Chef Connor Underwood took the helm of The Jones Assembly in late 2024, and has aimed to elevate the cuisine while keeping the new menu – which launches this month – approachable to diners. Photo courtesy The Jones Assembly

As a kid, Connor Underwood says his grandmother always asked him to light the grill before his dad got home from work. This small but consistent ritual begot a lifetime of love for the culinary arts, as Underwood would often be found eating seasonal fruits over his deck railing or helping his dad and grandma at the grill, creating delicious, memorable meals. 

“I fell in love with the feeling of feeding others – the smile it put on their face and the heat of the grill,” he says. 

Becoming a professional chef, however, was not Underwood’s plan. In college, he studied communications, but participated in an exchange program in his penultimate semester at the University of Hawaii at Hilo.

“To pay for rent, I worked at a local restaurant and fell in love with the produce,” he says. “For my final spring semester, I settled into a condo … at the base of the Keystone resort, where I worked during the day as a burger cook and at night in a beautiful French kitchen. This is where I found my place.”

After getting his bachelor’s, Underwood enrolled in culinary school at the Kapiolani Community College, apprenticing under chef Alan Wong. From there, he traveled abroad to hone his craft – even spending a year in Italy mastering the art of hand-rolled pasta.

“My time traveling and working has opened doors I never thought possible,” he says. “It created challenges with both language and cooking styles, and pushed me to a place where I was truly challenged, both inside and outside of the kitchen. Now, I have found my home in Oklahoma, near my family, and with a great set of co-workers.”

That home is, in part, at OKC’s The Jones Assembly, one of the city’s most popular entertainment and dining venues. He took the helm late last year and has aimed to elevate the dining options – but keep things approachable, too. 

Jones’ updated menu, Underwood describes, is “an eclectic collaboration of both myself and my team. With the help of my chef de cuisine, Patrick Hart, we have added various pastas, fish and, most importantly, technique to the menu,” he says. “We keep it centered on local ingredients and will always have our staples like wood fired pizzas and plays on Oklahoma favorites.”

Running all the culinary operations for a 20,000 square-foot space that also hosts a bevy of musical acts and other entertainment options is, for Underwood, a new and thrilling experience. 

“The Jones is by far the most unique setting I have ever cooked in, even in comparison to luxury hotels, resorts, Michelin restaurants – the Jones continues to surprise me,” he says. “The only way to juggle an operation like this is with the support of my co-workers and my culinary team.”

For many chefs, the last thing they prefer to do after clocking out is to keep cooking. For Underwood, this couldn’t be further from the truth. 

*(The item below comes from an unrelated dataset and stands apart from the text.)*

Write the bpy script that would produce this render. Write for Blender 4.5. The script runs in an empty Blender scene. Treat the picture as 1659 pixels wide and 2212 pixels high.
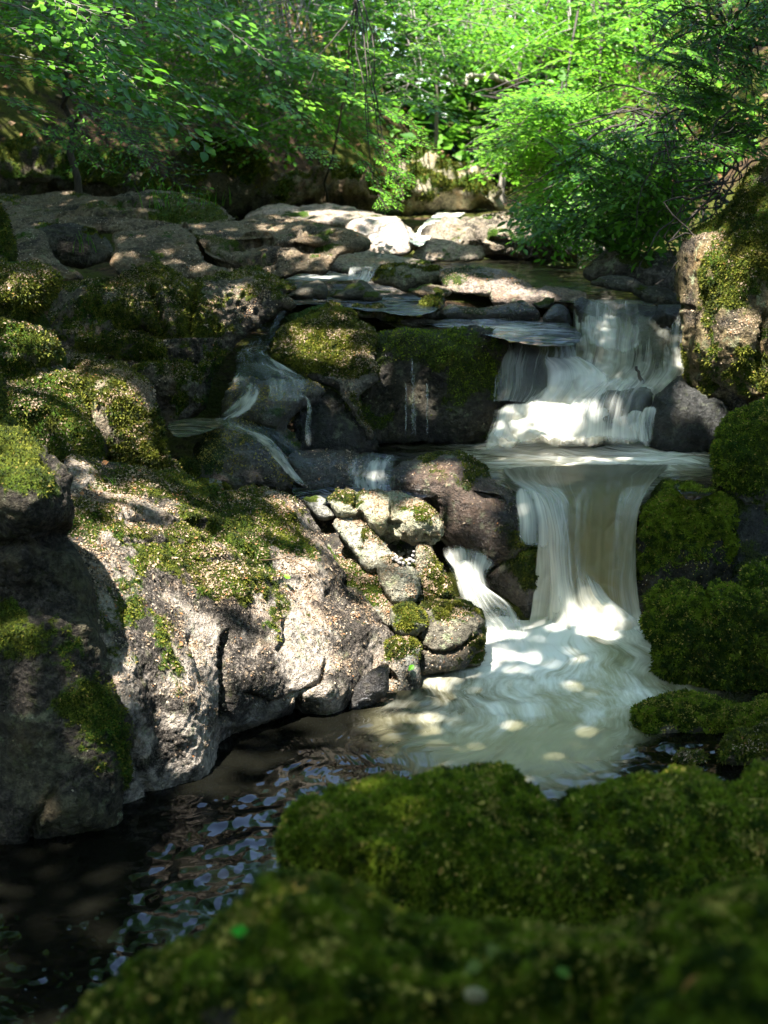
import bpy, math, time
import numpy as np
T00 = time.time()
rng = np.random.default_rng(7)
sc = bpy.context.scene
COL = sc.collection
# ------------------------------------------------------------------ camera
F, PITCH, H = 3072.0, math.radians(13.8), 2.0
CP, SP = math.cos(PITCH), math.sin(PITCH)
def ray(x, y):
    """direction with unit forward (world Y) component through photo point x, y (1659 x 2212 frame)"""
    x = np.asarray(x, float); y = np.asarray(y, float)
    dx = (x - 829.5) / F; dy = (1106 - y) / F
    Yc = CP + dy * SP; Zc = -SP + dy * CP
    return dx / Yc, Zc / Yc
def at(x, y, Y):
    a, b = ray(x, y); Y = np.asarray(Y, float)
    return np.stack(np.broadcast_arrays(a * Y, Y, H + b * Y), -1)
def atz(x, y, z):
    a, b = ray(x, y)
    return at(x, y, np.clip((z - H) / np.minimum(b, -1e-3), 0, 60))
cam_d = bpy.data.cameras.new('camera'); cam = bpy.data.objects.new('camera', cam_d); COL.objects.link(cam)
cam.location = (0, 0, H); cam.rotation_euler = (math.pi / 2 - PITCH, 0, 0)
cam_d.sensor_fit = 'VERTICAL'; cam_d.sensor_height = 36; cam_d.lens = 50.0
cam_d.clip_start = 0.05; cam_d.clip_end = 500
cam_d.dof.use_dof = True; cam_d.dof.focus_distance = 5.6; cam_d.dof.aperture_fstop = 4.3
sc.camera = cam
# ------------------------------------------------------------------ noise
_r = np.random.default_rng(11)
PERM = np.tile(_r.permutation(256), 3).astype(np.int32)
GR = _r.normal(size=(256, 3)); GR /= np.linalg.norm(GR, axis=1)[:, None]; GR = GR.astype(np.float32)
RV = _r.random((256, 3)).astype(np.float32)
def _hash(ix, iy, iz):
    return PERM[PERM[PERM[ix & 255] + (iy & 255)] + (iz & 255)]
def noise(p):
    p = np.asarray(p, np.float32); i = np.floor(p).astype(np.int32); f = p - i
    u = f * f * f * (f * (f * 6 - 15) + 10)
    out = 0
    for dx in (0, 1):
        wx = u[:, 0] if dx else 1 - u[:, 0]
        for dy in (0, 1):
            wy = u[:, 1] if dy else 1 - u[:, 1]
            for dz in (0, 1):
                wz = u[:, 2] if dz else 1 - u[:, 2]
                g = GR[_hash(i[:, 0] + dx, i[:, 1] + dy, i[:, 2] + dz)]
                d = f - np.array([dx, dy, dz], np.float32)
                out = out + wx * wy * wz * (g * d).sum(1)
    return out * 1.6
def fbm(p, o=4, lac=2.03, g=.5):
    s = 0; a = 1.0; q = np.asarray(p, np.float32)
    for k in range(o):
        s = s + a * noise(q); q = q * lac + 17.3; a *= g
    return s
def ridged(p, o=3):
    s = 0; a = 1.0; q = np.asarray(p, np.float32)
    for k in range(o):
        s = s + a * (1 - 2 * np.abs(noise(q))); q = q * 2.1 + 9.1; a *= .5
    return s / 1.75
def worley(p):
    p = np.asarray(p, np.float32); i = np.floor(p).astype(np.int32); f = p - i
    best = np.full(len(p), 9, np.float32); sec = best.copy()
    for dx in (-1, 0, 1):
        for dy in (-1, 0, 1):
            for dz in (-1, 0, 1):
                c = RV[_hash(i[:, 0] + dx, i[:, 1] + dy, i[:, 2] + dz)] + np.array([dx, dy, dz], np.float32) - f
                d = (c * c).sum(1)
                sec = np.minimum(sec, np.maximum(best, d)); best = np.minimum(best, d)
    return np.sqrt(best), np.sqrt(sec)
def sstep(a, b, x):
    t = np.clip((x - a) / (b - a), 0, 1); return t * t * (3 - 2 * t)
# ------------------------------------------------------------------ mesh / object helpers
def mesh_obj(name, V, Q, mat, parent=None, attrs=None, uv=None, smooth=True, tri=False, color=None):
    me = bpy.data.meshes.new(name)
    V = np.ascontiguousarray(V, np.float32); Q = np.ascontiguousarray(Q, np.int32)
    k = Q.shape[1]
    me.vertices.add(len(V)); me.vertices.foreach_set('co', V.ravel())
    me.loops.add(Q.size); me.loops.foreach_set('vertex_index', Q.ravel())
    me.polygons.add(len(Q)); me.polygons.foreach_set('loop_start', np.arange(0, Q.size, k, dtype=np.int32))
    me.polygons.foreach_set('loop_total', np.full(len(Q), k, np.int32))
    me.polygons.foreach_set('use_smooth', np.full(len(Q), smooth, bool))
    for n, a in (attrs or {}).items():
        at_ = me.attributes.new(n, 'FLOAT', 'POINT'); at_.data.foreach_set('value', np.ascontiguousarray(a, np.float32))
    if uv is not None:
        ul = me.uv_layers.new(name='flow'); ul.data.foreach_set('uv', np.ascontiguousarray(uv[Q.ravel()], np.float32).ravel())
    me.update(calc_edges=True); me.validate()
    if mat: me.materials.append(mat)
    o = bpy.data.objects.new(name, me); COL.objects.link(o)
    if parent: o.parent = parent
    if color is not None: o.color = (*color, 1)
    return o
def tag(o, label=None, cat=None, group=None, kind=None):
    if label: o['label'] = label
    if cat: o['category'] = cat
    if group: o['group'] = group
    if kind: o['kind'] = kind
    return o
def empty(name, loc):
    o = bpy.data.objects.new(name, None); o.location = loc; COL.objects.link(o); return o
def vnormals(V, Q):
    a, b, c, d = (V[Q[:, k]] for k in range(4))
    n = np.cross(c - a, d - b); N = np.zeros_like(V)
    for k in range(4):
        for j in range(3): N[:, j] += np.bincount(Q[:, k], n[:, j], len(V))
    return N / np.maximum(np.linalg.norm(N, axis=1), 1e-9)[:, None]
def spline(P, step, closed=False):
    P = np.asarray(P, float); n = len(P); out = []
    for i in range(n if closed else n - 1):
        if closed: p0, p1, p2, p3 = P[i - 1], P[i], P[(i + 1) % n], P[(i + 2) % n]
        else: p0, p1, p2, p3 = P[max(i - 1, 0)], P[i], P[i + 1], P[min(i + 2, n - 1)]
        m = max(1, int(np.linalg.norm((p2 - p1)[:2]) / step)); t = (np.arange(m) / m)[:, None]
        out.append(.5 * (2 * p1 + (p2 - p0) * t + (2 * p0 - 5 * p1 + 4 * p2 - p3) * t ** 2 + (3 * p1 - p0 - 3 * p2 + p3) * t ** 3))
    if not closed: out.append(P[-1:])
    return np.concatenate(out)
def poly_grid(poly, sp, sy, jit=2.5, step=9):
    P = spline(poly, step, True)
    if jit:
        q = np.c_[P / 22.0, np.full(len(P), poly[0][0] * .13)]
        P = P + jit * np.c_[fbm(q, 3), fbm(q + 31.7, 3)]
    A, B = P, np.roll(P, -1, 0)
    x0, y0 = P.min(0) - sp; x1, y1 = P.max(0) + sp
    xs = np.arange(x0, x1 + sp, sp); ys = np.arange(y0, y1 + sy, sy)
    nx, ny = len(xs), len(ys)
    X, Y = np.meshgrid(xs, ys); X = X.ravel(); Y = Y.ravel(); n = len(X)
    d2 = np.full(n, 1e12, np.float32); near = np.zeros((n, 2), np.float32); ins = np.zeros(n, bool)
    pt = np.c_[X, Y].astype(np.float32)
    for a, b in zip(A.astype(np.float32), B.astype(np.float32)):
        e = b - a; L = max(float(e @ e), 1e-9)
        t = np.clip(((pt - a) @ e) / L, 0, 1)
        c = a + t[:, None] * e; dd = ((pt - c) ** 2).sum(1)
        m = dd < d2; d2[m] = dd[m]; near[m] = c[m]
        if a[1] != b[1]:
            cr = (a[1] > pt[:, 1]) != (b[1] > pt[:, 1])
            ins ^= cr & (pt[:, 0] < (b[0] - a[0]) * (pt[:, 1] - a[1]) / (b[1] - a[1]) + a[0])
    d = np.sqrt(d2); idx = np.arange(n).reshape(ny, nx)
    q = np.stack([idx[:-1, :-1], idx[:-1, 1:], idx[1:, 1:], idx[1:, :-1]], -1).reshape(-1, 4)   # cw in image, y down -> faces camera
    q = q[:, ::-1]
    keep = ins[q].sum(1) >= 3
    q = q[keep]
    e = np.concatenate([q[:, [0, 1]], q[:, [1, 2]], q[:, [2, 3]], q[:, [3, 0]]]); e.sort(1)
    key = e[:, 0].astype(np.int64) * n + e[:, 1]
    u, cnt = np.unique(key, return_counts=True)
    bd = np.unique(np.concatenate([u[cnt == 1] // n, u[cnt == 1] % n]))
    isb = np.zeros(n, bool); isb[bd] = True
    XY = pt.copy(); XY[isb] = near[isb]; d[isb] = 0
    used = np.unique(q); remap = np.full(n, -1); remap[used] = np.arange(len(used))
    return XY[used].astype(float), d[used].astype(float), isb[used], remap[q]
def offs(ox, oy, k): return lambda *pts: [(ox + x * k, oy + y * k) for x, y in pts]
ZA = offs(597.2, 995.4, .32); ZB = offs(929, 564, .36); ZC = offs(331.8, 597.2, .36); ZE = offs(398, 398, .36)
R3z = offs(0, 398, .5); R4z = offs(829.5, 398, .5); R5z = offs(0, 863, .5); R6z = offs(829.5, 863, .5)
R7z = offs(0, 1393.5, .5); R8z = offs(829.5, 1393.5, .5)
# depth map of what has been built, for placing sun gaps and small things on surfaces
DM = np.full((2212 // 6 + 2, 1659 // 6 + 2), 99.0)
def dm_add(xy, Y):
    i = (xy[:, 1] // 6).astype(int); j = (xy[:, 0] // 6).astype(int)
    m = (i >= 0) & (j >= 0) & (i < DM.shape[0]) & (j < DM.shape[1])
    np.minimum.at(DM, (i[m], j[m]), Y[m])
def surf(x, y):
    i, j = int(y // 6), int(x // 6)
    return float(DM[max(i - 1, 0):i + 2, max(j - 1, 0):j + 2].min())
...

“I love to cook for my family and friends,” he says. “My backyard has been converted to a live-fire set-up, where my friends and I often play around with various food and game meats.”

Time in his backyard today is perhaps reminiscent of time spent at the grill with his grandma, Laria, whom he describes as “an amazing cook, who would often throw little things in the mix and whisper to me not to tell anyone,” he says. “It was the ‘magic of cooking,’ she would say.”

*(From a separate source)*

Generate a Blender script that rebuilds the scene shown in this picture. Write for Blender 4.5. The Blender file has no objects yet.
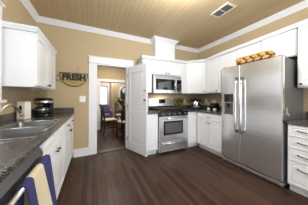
import bpy, bmesh, math, random
from mathutils import Vector, Matrix
random.seed(7)
C = bpy.context.scene.collection
PI = math.pi
S = bpy.context.scene

# ------------------------------------------------------------------ camera, world, light, exposure
H = 1.2
YAW, ROLL, FPX, V0 = 0.439, 0.004, 131.552, 97.762
cam = bpy.data.objects.new('camera', bpy.data.cameras.new('camera'))
C.objects.link(cam)
cam.data.sensor_width = 36.0
cam.data.lens = FPX * 36.0 / 308.0
cam.data.shift_y = -(102.5 - V0) / 308.0
cam.data.clip_start = 0.02
_r = Vector((math.cos(YAW), -math.sin(YAW), 0)); _u = Vector((0, 0, 1)); _f = Vector((math.sin(YAW), math.cos(YAW), 0))
_cx = _r * math.cos(ROLL) + _u * math.sin(ROLL); _cy = _u * math.cos(ROLL) - _r * math.sin(ROLL)
m4 = Matrix((( _cx.x, _cy.x, -_f.x, 0), (_cx.y, _cy.y, -_f.y, 0), (_cx.z, _cy.z, -_f.z, H), (0, 0, 0, 1)))
cam.matrix_world = m4
S.camera = cam

w = bpy.data.worlds.new('sky'); S.world = w; w.use_nodes = True
wb = w.node_tree.nodes['Background']
wb.inputs[0].default_value = (0.93, 0.95, 1.0, 1); wb.inputs[1].default_value = 1.3

S.view_settings.view_transform = 'Standard'; S.view_settings.look = 'None'
S.view_settings.gamma = 1.0; S.view_settings.use_curve_mapping = False
S.view_settings.exposure = 0.29

def area(name, loc, rot, sx, sy, power, col):
    l = bpy.data.lights.new(name, 'AREA'); l.shape = 'RECTANGLE'; l.size = sx; l.size_y = sy
    l.energy = power; l.color = col
    o = bpy.data.objects.new(name, l); C.objects.link(o); o.location = loc; o.rotation_euler = rot
    return o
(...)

Online Exclusive: Peanut Butter Fudge by Laria Underwood

Chef Underwood:For a recipe from me, let’s use a recipe from my grandmother, Laria Underwood, since she is the reason I started cooking. A childhood favorite recipe of mine is my grandmother’s fudge, one of my personal favorites and something I have never shared. She used to make it every year for birthdays, holidays, and anytime I would see her. I hope you enjoy this as much as my family does.

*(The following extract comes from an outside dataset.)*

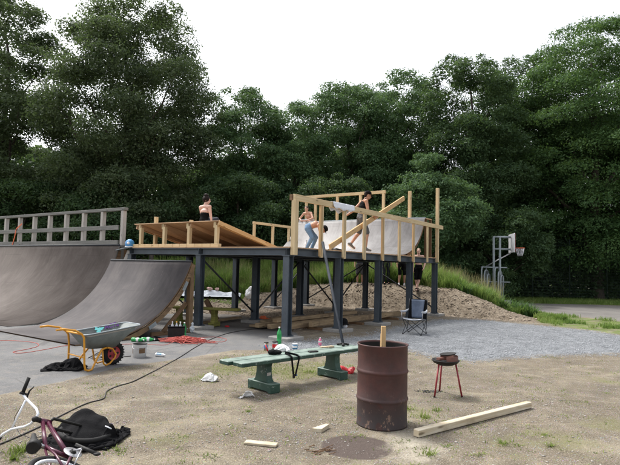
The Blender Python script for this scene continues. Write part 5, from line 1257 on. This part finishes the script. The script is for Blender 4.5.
# ================================================================== PEOPLE
STAND = dict(pel=(0, 0, .94), chest=(0, 0, 1.30), neck=(0, 0, 1.46), head=(.02, 0, 1.62), shL=(0, .175, 1.41), shR=(0, -.175, 1.41), elL=(-.02, .22, 1.12), elR=(-.02, -.22, 1.12),
             wrL=(.04, .22, .87), wrR=(.04, -.22, .87), hipL=(0, .09, .90), hipR=(0, -.09, .90), knL=(.02, .10, .49), knR=(.02, -.10, .49), anL=(-.02, .10, .08), anR=(-.02, -.10, .08), face=(1, 0, 0), toeL=(1, 0, -.1), toeR=(1, 0, -.1))
def V(*a): return Vector(a)
def hand(mb, wr, el, palm_n, curl=.5, side=1, s=1.0):
    d = (wr-el).normalized(); n = palm_n-d*palm_n.dot(d); n.normalize(); w = d.cross(n).normalized()*side
    c = wr+d*.05
    mb.cap(wr-d*.01, c+w*.018, .022*s, .024*s, 10); mb.cap(wr, c-w*.018+d*.005, .022*s, .022*s, 10); mb.cap(wr, c, .022*s, .025*s, 10)
    for i, (o, ln) in enumerate(((.030, .068), (.010, .076), (-.010, .072), (-.029, .056))):
        a = c+w*o+d*.02; b = a+(d*math.cos(curl*.5)+n*math.sin(curl*.5)).normalized()*ln*.5; e = b+(d*math.cos(curl*1.4)+n*math.sin(curl*1.4)).normalized()*ln*.5
        mb.cap(a, b, .0092*s, .0086*s, 8); mb.cap(b, e, .0086*s, .0072*s, 8)
    a = wr+d*.02+w*.025; b = a+(d*.7+w*.7+n*.3).normalized()*.036; e = b+(d*.9+w*.25+n*.4).normalized()*.028
    mb.cap(a, b, .0115*s, .010*s, 8); mb.cap(b, e, .010*s, .008*s, 8)
def person(label, loc, rz, pose, skin, hair=None, hairstyle='short', clothes=(), female=False, scale=1.0, capcol=None, group=None, shoes='shoe'):
    J = {k: Vector(v) for k, v in {**STAND, **pose}.items()}
    root = thing('person', label, 'person', (0, 0, 0), group, loc=loc, rz=rz); root.scale = (scale,)*3
    mb = MB(); lat = (J['shL']-J['shR']).normalized(); hlat = (J['hipL']-J['hipR']).normalized(); kf = .97 if female else 1.0
    sp = (J['chest']-J['pel'])
    def torso(mb, g=0.0, lo=0.0, hi=1.0):
        # stack of flattened ellipsoids along the spine
        for f, rl, rd in ((0, .150, .110), (.2, .143, .105), (.42, .128, .095), (.65, .140, .102), (.88, .158, .112), (1.08, .150, .105), (1.28, .115, .085)):
            if f < lo-.01 or f > hi+.01: continue
            p = J['pel']+sp*f if f <= 1 else J['chest']+(J['neck']-J['chest'])*((f-1)/.45)
            l_ = (hlat*(1-min(f, 1))+lat*min(f, 1)).normalized(); up_ = (sp if f <= 1 else (J['neck']-J['chest'])).normalized(); dp = l_.cross(up_).normalized(); l2 = up_.cross(dp).normalized()
            mb.ell(p, (rl*kf+g, rd*kf+g, .10), 18, 10, rot=Matrix((l2, dp, up_)).transposed())
    torso(mb)
    for s_ in ('L', 'R'):
        mb.cap(J['neck']-(J['neck']-J['chest'])*.25, J['sh'+s_], .062*kf, .060*kf); mb.cap(J['sh'+s_], J['el'+s_], .052*kf, .040*kf); mb.cap(J['el'+s_], J['wr'+s_], .042*kf, .026*kf)
        mb.cap(J['hip'+s_], J['kn'+s_], .088*kf, .056*kf); kn, an = J['kn'+s_], J['an'+s_]; calf = kn.lerp(an, .3)
        bk_ = (an-kn).normalized(); fwd = J['toe'+s_].normalized(); back = -(fwd-bk_*fwd.dot(bk_)).normalized()
        mb.cap(kn, calf+back*.012, .054*kf, .056*kf); mb.cap(calf+back*.01, an, .054*kf, .034*kf)
        t_ = J['toe'+s_].normalized(); mb.cap(an-t_*.03-V(0, 0, .03), an+t_*.14-V(0, 0, .035), .036, .030)
        hand(mb, J['wr'+s_], J['el'+s_], -lat*(1 if s_ == 'L' else -1)+V(.0, 0, .01), .7, 1 if s_ == 'L' else -1)
    f = J['face'].normalized(); hd = J['head']; upv = (hd-J['neck']).normalized(); upv = (upv*.5+V(0, 0, 1)*.5 if pose.get('headup') is None else V(*pose['headup'])).normalized()
    f = (f-upv*f.dot(upv)).normalized(); l_ = upv.cross(f); Q = Matrix((f, l_, upv)).transposed()
    mb.cap(J['neck']-upv*.03, hd-upv*.04-f*.01, .056*kf, .050*kf)
    mb.ell(hd+upv*.02-f*.008, (.097, .076, .103), 20, 14, rot=Q); mb.ell(hd-upv*.055+f*.028, (.062, .054, .058), 16, 10, rot=Q)
    mb.cap(hd+f*.088+upv*.012, hd+f*.106-upv*.026, .009, .014, 8)
    for sg in (-1, 1): mb.ell(hd+l_*.077*sg-f*.008-upv*.005, (.020, .010, .032), 10, 8, rot=Q); mb.ell(hd+f*.082+l_*.03*sg+upv*.032, (.014, .024, .008), 8, 6, rot=Q)
    mb.ell(hd+f*.088-upv*.053, (.010, .024, .006), 8, 6, rot=Q); mb.ell(hd+f*.086-upv*.065, (.010, .020, .007), 8, 6, rot=Q)
    mb.build('body', skin, root, remesh=.0085)
    for sg in (-1, 1): mb = MB(); mb.ell(hd+f*.084+l_*.031*sg+upv*.016, (.008, .012, .007), 10, 8, rot=Q); mb.build('eye', M['eye'], root)
    if hair:
        mb = MB(); mb.ell(hd+upv*.040-f*.022, (.098, .084, .094), 18, 12, rot=Q); mb.ell(hd-f*.055-upv*.01, (.05, .07, .07), 14, 10, rot=Q)
        if hairstyle == 'bun': mb.ell(hd+upv*.03-f*.02, (.108, .098, .105), 16, 12, rot=Q); mb.ell(hd+upv*.135-f*.035, (.07, .075, .055), 14, 10, rot=Q)
        mb.build('hair', hair, root, remesh=.009, noise_=(.016, .018))
    if capcol:
        mb = MB(); q = hd+upv*.05-f*.005; prof = [(.098, -.012), (.101, .02), (.092, .052), (.062, .076), (.02, .086), (0, .086)]
        mb.lathe(prof, q, 24, axis=upv); b_ = q+f*.085-upv*.006
        vs = []; 
        for r_ in (0, 1):
            for k in range(9):
                a = -1.1+2.2*k/8; vs.append(q+(f*math.cos(a)+l_*math.sin(a))*(.09 if r_ == 0 else (.10+.075*math.cos(a*1.0)))-upv*(.006+.02*r_))
        mb.add(vs, [(k, k+1, k+10, k+9) for k in range(8)], None, 0, True); o = mb.build('cap', capcol, root); k_ = o.modifiers.new('s', 'SOLIDIFY'); k_.thickness = .006
    # shoes
    if shoes:
        for s_ in ('L', 'R'):
            an = J['an'+s_]; t_ = J['toe'+s_].normalized(); up_ = V(0, 0, 1)-t_*t_.z; up_.normalize(); mb = MB()
            mb.cap(an-t_*.045-up_*.028, an+t_*.06-up_*.03, .042, .043); mb.cap(an+t_*.05-up_*.035, an+t_*.15-up_*.043, .042, .032); mb.cap(an-up_*.02, an+up_*.015, .044, .042)
            sh_ = mb.build('shoe', M[shoes], root, remesh=.008)
            mb = MB(); mb.bar(an-t_*.085-up_*.074, an+t_*.175-up_*.074, .075, .016, up=up_); mb.build('sole', M['white' if shoes != 'black' else 'charcoal'], sh_, bevel=.004, off=(0, 0, 0))
    for (nm, kind, mat_) in clothes:
        mb = MB()
        if kind == 'tank':
            torso(mb, .012, .0, 1.1)
            for s_ in ('L', 'R'): mb.cap(J['chest']+(J['sh'+s_]-J['chest'])*.2+f*.05, J['neck'].lerp(J['sh'+s_], .45)+V(0, 0, .030), .055, .040); mb.cap(J['chest']+(J['sh'+s_]-J['chest'])*.2-f*.05, J['neck'].lerp(J['sh'+s_], .45)+V(0, 0, .028), .055, .040)
        elif kind == 'tube': torso(mb, .016, .0, .70)
        elif kind == 'shirt':
            torso(mb, .016, .1, 1.28)
            for s_ in ('L', 'R'): mb.cap(J['neck'].lerp(J['sh'+s_], .4), J['sh'+s_], .062, .066); mb.cap(J['sh'+s_], J['sh'+s_].lerp(J['el'+s_], .6), .064, .060)
        elif kind in ('shorts', 'pants', 'jeans'):
            end = {'shorts': .92, 'pants': 1, 'jeans': 1}[kind]; torso(mb, .014, 0, .25)
            for s_ in ('L', 'R'):
                kn = J['hip'+s_].lerp(J['kn'+s_], end if kind == 'shorts' else 1); mb.cap(J['hip'+s_], kn, .100*kf, (.085 if kind == 'shorts' else .068))
                if kind != 'shorts': mb.cap(J['kn'+s_], J['an'+s_]+V(0, 0, .04), .068, .054)
        mb.build(nm, mat_, root, remesh=.010, noise_=(.014, .07))
    return root
dz = DK+.028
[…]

Yield: Approximately 2 lbs

Total time: Approximately 20 min

Cooking time: Approximately 14-18 min

Ingredients:

2 cups sugar

2/3 cup whole milk

1 cup creamy peanut butter

7 oz. marshmallow cream, Jet-Puffed brand

1 tsp. Madagascar vanilla extract, but anything will work!

Instructions:

1: In a 2 qt. sauce pan on low heat, bring the milk to 190 degrees Fahrenheit and dissolve the sugar using a whisk.

2: Increase the heat to medium, making sure the flame does not exceed the diameter of the 2 qt. pan. Cook continuously, stirring occasionally, until the mixture reaches 236 degrees Fahrenheit – the soft ball stage on a candy thermometer. Approximately 10-14 min

3: Remove the mixture from the heat, and using a wooden spoon, beat in the peanut butter, marshmallow cream, and vanilla until thoroughly incorporated.

4: Pour the mixture into a well-greased 8″ square baking pan. As my grandmother would whisper to me, you can use any fat, but bacon fat from breakfast is always the best!

5: Cool the mixture in the fridge near the top shelf if there is a fan; if not, an open window is a great option if the weather is nice – another one of her tricks to keep the house cool and the wonderful smells to remind us of what was to come. 

6: Once completely cool, cut into squares and set into an airtight container for up to two weeks.